Abstract:
Attosecond physics looks into ultrafast light-matter interactions, with high-harmonic generation (HHG) as its hallmark effect. It relies on intense classical (coherent-state) laser light with large photon numbers, while quantum optics usually operates with low photon numbers and non-classical quantum states. In my talk, I will present two works that bridge between attosecond physics and quantum optics. In the first work, we successfully replace the classical (coherent-state) laser pulses by intense non-classical light – bright squeezed vacuum (BSV) – to drive HHG in solids. We show how the BSV’s extremely noisy photon statistics is transferred to its harmonics, leading to a strong enhancement of the harmonic yield and enabling studies of electron-hole dynamics at extreme intensities. In a second work, we measure the Wigner function of a harmonic driven by classical (coherent-state) light in the non-perturbative regime, showing that the quantum state of the harmonic is not trivial.
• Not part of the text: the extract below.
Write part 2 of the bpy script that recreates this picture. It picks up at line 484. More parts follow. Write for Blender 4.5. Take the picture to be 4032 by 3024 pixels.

Our work bears the prospect of extending the frontier of quantum optics and non-classical light into the extreme-ultraviolet spectral regime.



Bio:
Dr. Michael Krueger joined the Technion as an assistant professor of Physics in 2019. He received his Ph.D. from the Ludwig Maximilian University in Munich, Germany, in 2013. From 2014 to 2019, he performed postdoc research at the Weizmann Institute in Rehovot, Israel. In his research, Michael studies ultrafast quantum phenomena on the nanoscale. His main scientific achievements resulting from his Ph.D. have laid the foundation for the integration of attosecond science and nanoscience. This advancement could lead to novel microscopy approaches with extreme time resolution. For his Ph.D. work, Michael received the Otto Hahn Medal of the Max Planck Society in 2015. For his research at Technion, he has been awarded with a Starting Grant of the European Research Council.